- **Exercise goal**: Type again, exactly, the lines below from the start through the line that includes "COL = scene.collection".

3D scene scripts

+++++

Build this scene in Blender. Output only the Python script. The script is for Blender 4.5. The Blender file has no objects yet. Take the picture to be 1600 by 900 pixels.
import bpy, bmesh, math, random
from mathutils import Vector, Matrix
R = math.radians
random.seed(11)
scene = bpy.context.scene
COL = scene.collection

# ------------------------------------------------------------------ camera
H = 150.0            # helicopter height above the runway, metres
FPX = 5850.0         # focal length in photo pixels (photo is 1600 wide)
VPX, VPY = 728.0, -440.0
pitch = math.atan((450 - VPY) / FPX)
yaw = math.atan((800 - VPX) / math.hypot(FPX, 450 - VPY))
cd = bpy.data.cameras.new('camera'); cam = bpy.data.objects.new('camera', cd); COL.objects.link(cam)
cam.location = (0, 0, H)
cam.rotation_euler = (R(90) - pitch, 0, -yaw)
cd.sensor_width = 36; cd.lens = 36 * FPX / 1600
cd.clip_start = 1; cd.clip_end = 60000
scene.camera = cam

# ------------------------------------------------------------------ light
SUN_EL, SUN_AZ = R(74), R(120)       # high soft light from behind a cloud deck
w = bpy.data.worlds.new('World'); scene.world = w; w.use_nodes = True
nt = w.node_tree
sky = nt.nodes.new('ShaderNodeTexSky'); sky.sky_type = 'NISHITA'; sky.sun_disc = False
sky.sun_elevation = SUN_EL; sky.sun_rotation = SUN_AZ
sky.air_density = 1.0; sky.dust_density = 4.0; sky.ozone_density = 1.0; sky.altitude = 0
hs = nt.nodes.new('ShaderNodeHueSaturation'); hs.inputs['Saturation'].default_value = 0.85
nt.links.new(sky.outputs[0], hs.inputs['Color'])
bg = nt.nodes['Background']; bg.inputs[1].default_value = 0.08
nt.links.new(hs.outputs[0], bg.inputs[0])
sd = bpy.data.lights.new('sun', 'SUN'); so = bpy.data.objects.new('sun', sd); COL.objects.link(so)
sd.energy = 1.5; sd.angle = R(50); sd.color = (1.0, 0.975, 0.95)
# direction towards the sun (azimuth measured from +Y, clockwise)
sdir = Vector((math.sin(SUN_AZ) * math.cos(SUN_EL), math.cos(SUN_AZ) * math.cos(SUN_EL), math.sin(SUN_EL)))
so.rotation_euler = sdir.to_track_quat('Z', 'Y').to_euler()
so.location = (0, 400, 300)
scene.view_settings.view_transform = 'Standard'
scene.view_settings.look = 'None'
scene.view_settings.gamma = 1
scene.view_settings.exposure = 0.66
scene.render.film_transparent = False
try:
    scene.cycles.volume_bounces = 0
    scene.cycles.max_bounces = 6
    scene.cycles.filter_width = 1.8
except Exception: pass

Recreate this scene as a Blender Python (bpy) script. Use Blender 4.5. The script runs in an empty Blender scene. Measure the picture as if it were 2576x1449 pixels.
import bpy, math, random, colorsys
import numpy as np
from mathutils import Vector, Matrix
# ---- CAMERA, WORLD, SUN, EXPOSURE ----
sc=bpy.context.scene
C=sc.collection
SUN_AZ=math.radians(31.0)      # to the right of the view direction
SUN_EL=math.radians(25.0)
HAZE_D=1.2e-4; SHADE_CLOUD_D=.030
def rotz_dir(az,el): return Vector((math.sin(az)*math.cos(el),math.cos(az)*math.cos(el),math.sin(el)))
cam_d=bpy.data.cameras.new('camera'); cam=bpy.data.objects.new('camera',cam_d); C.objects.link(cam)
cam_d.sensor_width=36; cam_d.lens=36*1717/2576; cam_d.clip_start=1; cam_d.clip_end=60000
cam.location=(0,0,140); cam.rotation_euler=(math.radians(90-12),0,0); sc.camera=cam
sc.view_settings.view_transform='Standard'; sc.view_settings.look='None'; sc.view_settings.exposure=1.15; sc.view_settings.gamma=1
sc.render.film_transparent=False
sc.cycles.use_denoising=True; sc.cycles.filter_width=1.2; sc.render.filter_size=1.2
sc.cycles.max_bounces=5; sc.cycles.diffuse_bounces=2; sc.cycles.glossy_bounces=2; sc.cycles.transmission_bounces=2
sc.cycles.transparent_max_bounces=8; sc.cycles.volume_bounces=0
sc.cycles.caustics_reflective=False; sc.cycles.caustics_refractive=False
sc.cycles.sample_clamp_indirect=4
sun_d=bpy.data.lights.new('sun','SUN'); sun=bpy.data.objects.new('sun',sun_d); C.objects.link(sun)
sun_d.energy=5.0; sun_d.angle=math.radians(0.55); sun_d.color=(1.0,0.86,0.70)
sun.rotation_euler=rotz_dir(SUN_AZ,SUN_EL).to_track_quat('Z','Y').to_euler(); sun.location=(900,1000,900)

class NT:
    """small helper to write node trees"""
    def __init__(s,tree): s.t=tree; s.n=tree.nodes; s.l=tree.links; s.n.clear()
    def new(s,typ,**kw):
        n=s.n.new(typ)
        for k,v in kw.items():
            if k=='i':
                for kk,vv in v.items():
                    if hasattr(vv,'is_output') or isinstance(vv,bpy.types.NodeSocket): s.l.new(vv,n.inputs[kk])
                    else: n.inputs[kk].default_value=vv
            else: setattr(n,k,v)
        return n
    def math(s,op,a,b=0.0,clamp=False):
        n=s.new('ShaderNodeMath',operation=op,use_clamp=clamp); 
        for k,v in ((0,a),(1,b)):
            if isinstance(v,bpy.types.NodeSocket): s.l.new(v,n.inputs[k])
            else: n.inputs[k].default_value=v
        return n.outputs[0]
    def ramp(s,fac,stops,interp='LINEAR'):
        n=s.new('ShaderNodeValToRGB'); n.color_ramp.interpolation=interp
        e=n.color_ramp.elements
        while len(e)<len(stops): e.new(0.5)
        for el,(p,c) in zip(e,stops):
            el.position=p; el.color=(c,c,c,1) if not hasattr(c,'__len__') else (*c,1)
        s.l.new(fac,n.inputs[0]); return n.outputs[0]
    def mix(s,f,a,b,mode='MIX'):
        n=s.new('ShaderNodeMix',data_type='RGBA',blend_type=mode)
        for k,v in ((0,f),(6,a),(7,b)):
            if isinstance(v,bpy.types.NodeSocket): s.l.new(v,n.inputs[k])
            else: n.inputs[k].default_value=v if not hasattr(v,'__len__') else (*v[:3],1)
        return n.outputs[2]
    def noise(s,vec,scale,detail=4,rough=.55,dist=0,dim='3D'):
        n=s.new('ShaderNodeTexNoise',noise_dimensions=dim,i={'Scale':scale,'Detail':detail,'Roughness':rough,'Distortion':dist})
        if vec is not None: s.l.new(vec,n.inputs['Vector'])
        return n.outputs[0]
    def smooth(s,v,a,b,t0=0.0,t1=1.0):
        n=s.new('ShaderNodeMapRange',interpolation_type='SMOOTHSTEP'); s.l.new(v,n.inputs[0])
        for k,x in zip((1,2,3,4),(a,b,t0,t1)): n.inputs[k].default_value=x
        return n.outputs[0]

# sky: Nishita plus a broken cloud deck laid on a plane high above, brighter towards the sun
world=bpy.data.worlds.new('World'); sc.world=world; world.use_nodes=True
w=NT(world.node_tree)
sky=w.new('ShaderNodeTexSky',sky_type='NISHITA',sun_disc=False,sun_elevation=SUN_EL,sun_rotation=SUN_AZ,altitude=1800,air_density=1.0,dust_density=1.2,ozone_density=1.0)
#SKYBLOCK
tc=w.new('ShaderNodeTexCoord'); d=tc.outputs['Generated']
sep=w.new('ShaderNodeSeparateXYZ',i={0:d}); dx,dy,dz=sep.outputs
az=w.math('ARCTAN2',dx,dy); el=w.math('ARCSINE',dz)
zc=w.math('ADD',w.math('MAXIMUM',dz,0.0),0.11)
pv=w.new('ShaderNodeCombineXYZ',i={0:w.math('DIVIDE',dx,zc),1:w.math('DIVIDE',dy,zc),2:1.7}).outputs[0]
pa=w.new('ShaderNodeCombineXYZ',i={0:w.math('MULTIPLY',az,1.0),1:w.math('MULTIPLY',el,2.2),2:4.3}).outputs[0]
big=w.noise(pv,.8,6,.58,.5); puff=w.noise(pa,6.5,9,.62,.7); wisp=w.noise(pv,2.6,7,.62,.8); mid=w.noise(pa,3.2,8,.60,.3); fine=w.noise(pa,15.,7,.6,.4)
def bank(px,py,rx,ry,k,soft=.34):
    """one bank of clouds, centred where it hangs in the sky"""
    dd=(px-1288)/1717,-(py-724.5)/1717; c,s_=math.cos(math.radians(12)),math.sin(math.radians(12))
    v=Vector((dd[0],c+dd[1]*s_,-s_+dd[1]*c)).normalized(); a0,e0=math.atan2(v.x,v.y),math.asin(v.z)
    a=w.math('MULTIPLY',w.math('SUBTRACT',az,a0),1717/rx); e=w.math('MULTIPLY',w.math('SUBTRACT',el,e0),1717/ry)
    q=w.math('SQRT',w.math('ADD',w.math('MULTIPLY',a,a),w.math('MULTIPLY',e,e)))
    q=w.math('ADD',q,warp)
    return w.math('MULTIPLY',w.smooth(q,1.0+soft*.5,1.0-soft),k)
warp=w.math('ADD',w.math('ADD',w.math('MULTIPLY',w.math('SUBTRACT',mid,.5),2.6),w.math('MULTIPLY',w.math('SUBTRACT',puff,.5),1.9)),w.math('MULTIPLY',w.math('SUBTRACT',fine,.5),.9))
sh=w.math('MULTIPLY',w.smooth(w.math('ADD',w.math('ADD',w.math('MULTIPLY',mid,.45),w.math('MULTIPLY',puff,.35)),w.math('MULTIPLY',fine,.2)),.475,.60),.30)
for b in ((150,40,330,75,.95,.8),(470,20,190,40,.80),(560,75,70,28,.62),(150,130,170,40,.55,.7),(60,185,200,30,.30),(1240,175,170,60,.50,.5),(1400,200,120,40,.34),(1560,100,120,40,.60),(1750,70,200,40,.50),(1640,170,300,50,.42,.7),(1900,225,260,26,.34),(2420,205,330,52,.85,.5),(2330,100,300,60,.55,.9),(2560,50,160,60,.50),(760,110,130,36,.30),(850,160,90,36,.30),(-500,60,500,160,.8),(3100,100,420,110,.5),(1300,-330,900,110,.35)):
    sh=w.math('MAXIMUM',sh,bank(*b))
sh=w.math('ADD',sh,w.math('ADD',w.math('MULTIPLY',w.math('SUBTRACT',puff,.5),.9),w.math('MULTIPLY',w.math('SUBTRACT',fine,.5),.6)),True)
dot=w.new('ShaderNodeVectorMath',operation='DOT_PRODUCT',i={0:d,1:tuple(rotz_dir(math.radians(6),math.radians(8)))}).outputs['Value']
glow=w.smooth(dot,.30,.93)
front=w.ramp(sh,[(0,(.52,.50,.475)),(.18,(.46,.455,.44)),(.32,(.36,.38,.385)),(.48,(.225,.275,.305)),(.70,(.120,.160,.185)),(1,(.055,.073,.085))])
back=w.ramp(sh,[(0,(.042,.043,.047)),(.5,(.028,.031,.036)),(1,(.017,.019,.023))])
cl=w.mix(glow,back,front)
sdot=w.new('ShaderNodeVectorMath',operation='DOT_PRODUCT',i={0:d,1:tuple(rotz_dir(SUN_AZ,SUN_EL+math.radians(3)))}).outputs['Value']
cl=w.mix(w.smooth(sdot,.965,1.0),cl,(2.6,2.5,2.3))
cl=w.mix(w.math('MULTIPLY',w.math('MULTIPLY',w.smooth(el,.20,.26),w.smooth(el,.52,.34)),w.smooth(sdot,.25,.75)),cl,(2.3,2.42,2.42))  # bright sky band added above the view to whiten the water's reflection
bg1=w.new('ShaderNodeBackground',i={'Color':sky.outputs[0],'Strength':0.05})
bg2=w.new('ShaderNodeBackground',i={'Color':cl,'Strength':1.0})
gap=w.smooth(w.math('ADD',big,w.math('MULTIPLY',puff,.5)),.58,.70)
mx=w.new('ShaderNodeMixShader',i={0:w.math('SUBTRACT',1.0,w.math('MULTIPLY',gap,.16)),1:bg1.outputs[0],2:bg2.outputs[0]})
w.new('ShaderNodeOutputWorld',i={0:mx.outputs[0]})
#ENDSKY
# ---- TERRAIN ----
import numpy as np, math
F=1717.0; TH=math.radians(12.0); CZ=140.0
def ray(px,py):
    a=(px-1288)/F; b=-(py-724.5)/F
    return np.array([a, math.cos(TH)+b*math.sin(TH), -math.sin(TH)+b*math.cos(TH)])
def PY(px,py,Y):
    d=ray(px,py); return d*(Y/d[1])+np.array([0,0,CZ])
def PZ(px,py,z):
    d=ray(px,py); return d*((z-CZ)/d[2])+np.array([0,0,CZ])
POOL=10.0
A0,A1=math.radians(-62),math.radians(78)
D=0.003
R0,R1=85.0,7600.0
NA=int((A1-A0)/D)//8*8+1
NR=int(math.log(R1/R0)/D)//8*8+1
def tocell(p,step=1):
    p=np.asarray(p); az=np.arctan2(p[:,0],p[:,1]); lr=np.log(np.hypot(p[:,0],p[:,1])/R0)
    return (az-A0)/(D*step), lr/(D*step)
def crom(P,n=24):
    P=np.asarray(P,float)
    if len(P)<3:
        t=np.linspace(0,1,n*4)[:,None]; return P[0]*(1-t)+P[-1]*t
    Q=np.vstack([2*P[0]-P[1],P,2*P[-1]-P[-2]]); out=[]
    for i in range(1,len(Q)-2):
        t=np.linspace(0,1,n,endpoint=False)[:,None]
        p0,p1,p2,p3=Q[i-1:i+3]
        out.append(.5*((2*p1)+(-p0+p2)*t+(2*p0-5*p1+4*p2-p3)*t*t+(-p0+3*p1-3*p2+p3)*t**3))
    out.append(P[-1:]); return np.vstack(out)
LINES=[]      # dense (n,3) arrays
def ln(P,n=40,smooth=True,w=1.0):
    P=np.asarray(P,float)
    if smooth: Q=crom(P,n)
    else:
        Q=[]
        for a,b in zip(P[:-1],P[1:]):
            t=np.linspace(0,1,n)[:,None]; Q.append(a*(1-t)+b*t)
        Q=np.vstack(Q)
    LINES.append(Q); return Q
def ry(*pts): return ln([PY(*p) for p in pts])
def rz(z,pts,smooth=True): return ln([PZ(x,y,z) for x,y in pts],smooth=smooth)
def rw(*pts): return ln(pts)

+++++

- **Response to the exercise**:
Build this scene in Blender. Output only the Python script. The script is for Blender 4.5. The Blender file has no objects yet. Take the picture to be 1600 by 900 pixels.
import bpy, bmesh, math, random
from mathutils import Vector, Matrix
R = math.radians
random.seed(11)
scene = bpy.context.scene
COL = scene.collection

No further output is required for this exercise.